Luis Fernández Molina

Cuando leo a Giovanni Papini me impulsan irrefrenables deseos por escribir, pero también cuando leo a Papini se me quitan las ganas de escribir. Me explico. Quiero escribir para poder copiar algo, un ápice aunque sea, de la pluma perfumada y afilada del italiano. Poder aplicar algo de ese conocimiento profundo de las letras y de los conceptos. Una redacción concisa, punzante, directa que incorpora florituras ingeniosas pero no se pierden en circunloquios de relleno. Un pensador original que comparte ideas refrescantes y, muy comúnmente, poco convencionales. Un filósofo que plasma sus conceptos en forma clara y apoyándose en un acervo cultural impresionante. Son innumerables y muy variadas las citas que hace el autor en sus análisis históricos y biográficos. Hay que tomar en cuenta que en la época de Papini no había otra forma de adquirir conocimientos, aparte de la academia, que no fueran los libros propios, las variedades que ofrecían las bibliotecas o los tesoros resguardados en las hemerotecas en labor de investigación.

El ambiente “googleado” de hoy día no deja espacio para concebir esas épocas en que el escritor debía tener una memoria bien entrenada y varios cuadernos bien ordenados para registrar los datos más importantes. Esos tiempos en el que el escribiente debía llevar riguroso control de lo que iba anotando a riesgo de hacer constantes tachones o arrancar las hojas indeseables. Qué fácil ahora hacer correcciones –que hasta la misma máquina nos corrige–. Que conveniente que la computadora registre las últimas incorporaciones al texto. Igualmente, qué cómodo mover la pantalla y entrar al diccionario o a Google para que nos brinde determinada información. Todo a un dedo de distancia.

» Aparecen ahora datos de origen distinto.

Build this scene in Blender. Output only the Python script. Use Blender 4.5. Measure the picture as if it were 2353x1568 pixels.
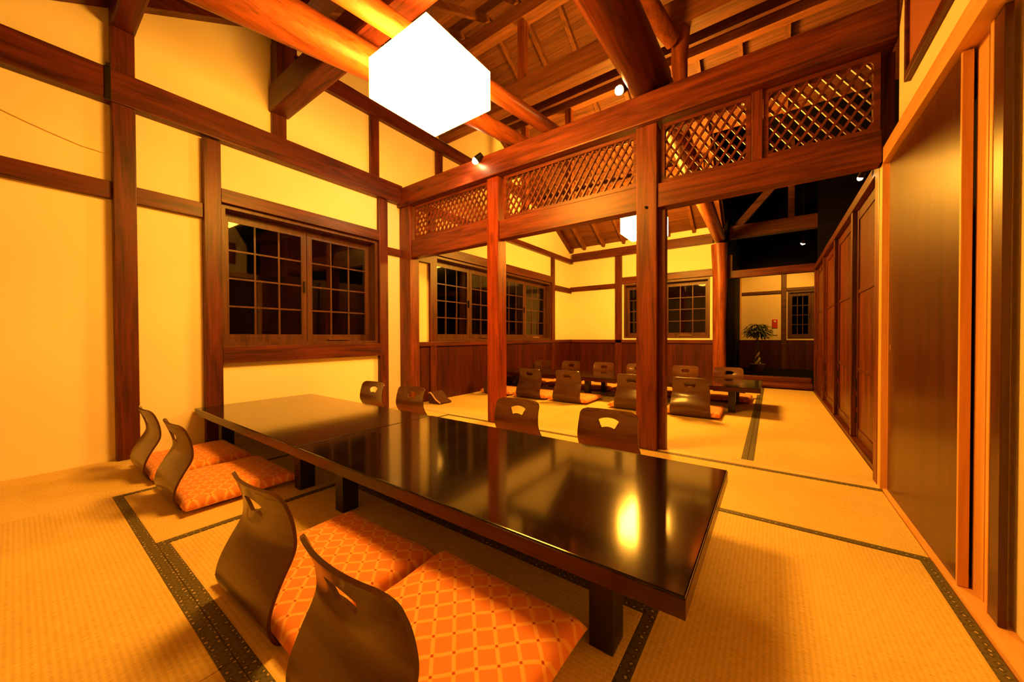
import bpy, bmesh, math, random
from mathutils import Vector, Matrix
random.seed(7)
for o in list(bpy.data.objects): bpy.data.objects.remove(o)
SC = bpy.context.scene
COL = SC.collection
R = math.radians

# ---------------------------------------------------------------- camera
cam = bpy.data.cameras.new('camera')
cam.sensor_fit = 'HORIZONTAL'; cam.sensor_width = 36.0
cam.lens = 825.99 / 2353.0 * 36.0
cam.clip_start = 0.03; cam.clip_end = 200
co = bpy.data.objects.new('camera', cam); COL.objects.link(co)
rt = Vector((0.81057784, 0.58562242, -0.00315196))
up = Vector((-0.00402063, 0.01094695, 0.999932))
fw = Vector((-0.5856171, 0.81051005, -0.01122792))
M = Matrix((rt, up, -fw)).transposed().to_4x4()
M.translation = Vector((0, 0, 0.93))
co.matrix_world = M
SC.camera = co

# ---------------------------------------------------------------- world, view
w = bpy.data.worlds.new('night'); SC.world = w; w.use_nodes = True
w.node_tree.nodes['Background'].inputs[0].default_value = (0.02, 0.012, 0.006, 1)
w.node_tree.nodes['Background'].inputs[1].default_value = 0.05
SC.view_settings.view_transform = 'Standard'
SC.view_settings.look = 'None'
SC.view_settings.gamma = 1.0
SC.view_settings.exposure = 0.0
SC.view_settings.use_curve_mapping = False

LAMP_COL = (1.0, 0.41, 0.034)
LAMP_POWER = 98.0
BACK_LAMP_POWER = 165.0


def spot(name, loc, target, power, size, col=LAMP_COL, radius=0.03, parent=None):
    l = bpy.data.lights.new(name, 'SPOT'); l.energy = power; l.color = col
    l.spot_size = size; l.spot_blend = 0.7; l.shadow_soft_size = radius
    o = bpy.data.objects.new(name, l); COL.objects.link(o)
    o.location = loc
    o.rotation_euler = (Vector(target) - Vector(loc)).to_track_quat('-Z', 'Y').to_euler()
    return o


# ---------------------------------------------------------------- materials
def newmat(name):
    m = bpy.data.materials.new(name); m.use_nodes = True
    nt = m.node_tree
    return m, nt, nt.nodes['Principled BSDF']


def N(nt, t, **kw):
    n = nt.nodes.new(t)
    for k, v in kw.items():
        setattr(n, k, v)
    return n


def ramp(nt, fac, stops):
    r = N(nt, 'ShaderNodeValToRGB')
    e = r.color_ramp.elements
    while len(e) < len(stops): e.new(0.5)
    for i, (p, c) in enumerate(stops):
        e[i].position = p; e[i].color = (c[0], c[1], c[2], 1)
    nt.links.new(fac, r.inputs[0])
    return r.outputs[0]


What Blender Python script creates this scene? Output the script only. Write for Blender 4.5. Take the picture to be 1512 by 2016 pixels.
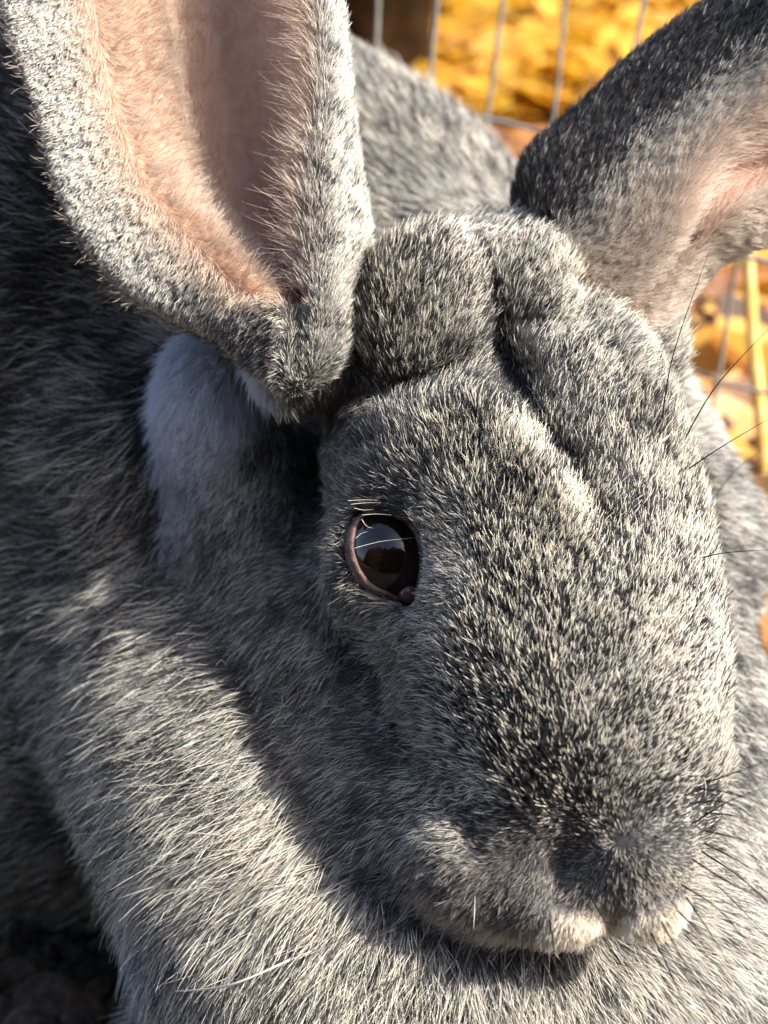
import bpy, bmesh, math, random, os
import numpy as np
from mathutils import Vector, Matrix
from mathutils.bvhtree import BVHTree

rng = np.random.default_rng(7)
random.seed(7)
scene = bpy.context.scene
for o in list(bpy.data.objects):
    bpy.data.objects.remove(o)
COL = scene.collection
R_ = math.radians

# ------------------------------------------------------------------ camera
TH, RO, FPX, HC = R_(30), R_(5), 3515.0, 36.0          # pitch, roll, focal in photo pixels, height in cm
_R0 = np.array([1., 0, 0]); _U0 = np.array([0, math.sin(TH), math.cos(TH)])
CF = np.array([0, math.cos(TH), -math.sin(TH)])
CR = math.cos(RO) * _R0 + math.sin(RO) * _U0
CU = math.cos(RO) * _U0 - math.sin(RO) * _R0
CC = np.array([0, 0, HC])
cam_d = bpy.data.cameras.new("camera")
cam = bpy.data.objects.new("camera", cam_d); COL.objects.link(cam)
M = Matrix.Identity(4)
for i in range(3):
    M[i][0], M[i][1], M[i][2], M[i][3] = CR[i], CU[i], -CF[i], CC[i] * .01
cam.matrix_world = M
cam_d.sensor_fit = 'VERTICAL'; cam_d.sensor_height = 24.0
cam_d.lens = 24.0 * FPX / 2016.0
cam_d.clip_start = 0.01; cam_d.clip_end = 500
cam_d.dof.use_dof = True; cam_d.dof.focus_distance = 0.362; cam_d.dof.aperture_fstop = 9.8
cam_d.dof.aperture_blades = 0
scene.camera = cam

# ------------------------------------------------------------------ light
LC = np.array([0.71, 0.47, 0.53]); LC /= np.linalg.norm(LC)       # towards the sun: right, up, to camera
LW = LC[0] * CR + LC[1] * CU - LC[2] * CF
sun_d = bpy.data.lights.new("sun", 'SUN'); sun_d.energy = 2.9; sun_d.angle = R_(0.5); sun_d.color = (1, .955, .88)
sun = bpy.data.objects.new("sun", sun_d); COL.objects.link(sun)
sun.rotation_euler = Vector(LW).to_track_quat('Z', 'Y').to_euler()
sun.location = (1, -1, 2)
world = bpy.data.worlds.new("World"); scene.world = world; world.use_nodes = True
wn = world.node_tree.nodes; wl = world.node_tree.links
sky = wn.new('ShaderNodeTexSky'); sky.sky_type = 'NISHITA'; sky.sun_disc = False
sky.sun_elevation = math.asin(LW[2]); sky.sun_rotation = math.atan2(LW[0], LW[1]); sky.dust_density = 2.5; sky.air_density = .8
wl.new(sky.outputs[0], wn['Background'].inputs[0]); wn['Background'].inputs[1].default_value = 0.15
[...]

Papini escribió cerca de 60 libros, casi todos ellos fueron publicados y muchos constituyeron un éxito editorial. Para empezar su monumental obra El Juicio Universal comprende los aspectos relevantes de un figurado juicio posterior sobre innumerables (y algunos casi desconocidos) personajes. Pero también destacan las biografías donde logró profundizar en el interior de sus personajes de quienes elaboró un “mapa de sus sentimientos”, personajes tan variados como el mismo Cristo –Historia de Cristo– hasta el Diablo. También se refirió a la vida de San Agustín, el Dante, Miguel Ángel, entre otros; en sus obras filosóficas en las que trasladaba al papel muchos pensamientos que hacen reflexionar al lector con premisas insondables. Se le conoce asimismo por el manejo de los conceptos crudos y la ironía; donde más resaltan los vivos colores de su pluma es en su crítica punzante y satírica. Para ese efecto ideó un personaje al que llamó Gog, y así intituló el libro, pero la crítica constructiva la incluía en la mayoría de sus obras. Por eso no fue del gusto de todos.

Papini era retraído, casi huraño y no era amigo de adornos ni eufemismos, ni trataba de quedar bien con todos y cuando escribía lo hacía por convicción; llamaba a las cosas por su nombre y fue muy sincero. De niño, como todo buen chico italiano, fue monaguillo, pero en los ardores de su adolescencia rebelde se convirtió en socialista y ateo. Muchos compañeros vislumbraron en su obra una guía de referencia en los movimientos socialistas y comunistas de Europa. Pero en la edad madura algo pasó y Papini, un escritor muy conocido en Italia y Europa, anunció que se convertía al catolicismo y desde entonces fue un devoto de la Iglesia. Claro, eso no se lo podían entender y menos perdonar los corifeos de los movimientos internacionalistas. Le llovieron constantemente las críticas de “ciertos polluelos de pico blando”. Por eso lo condenaron al ostracismo literario y hoy día sus obras guardan polvo en los anaqueles de las bibliotecas. Al sombrío cuadro anterior le agregamos que las personas casi no leen; prefieren los capítulos anodinos de las series enlatadas.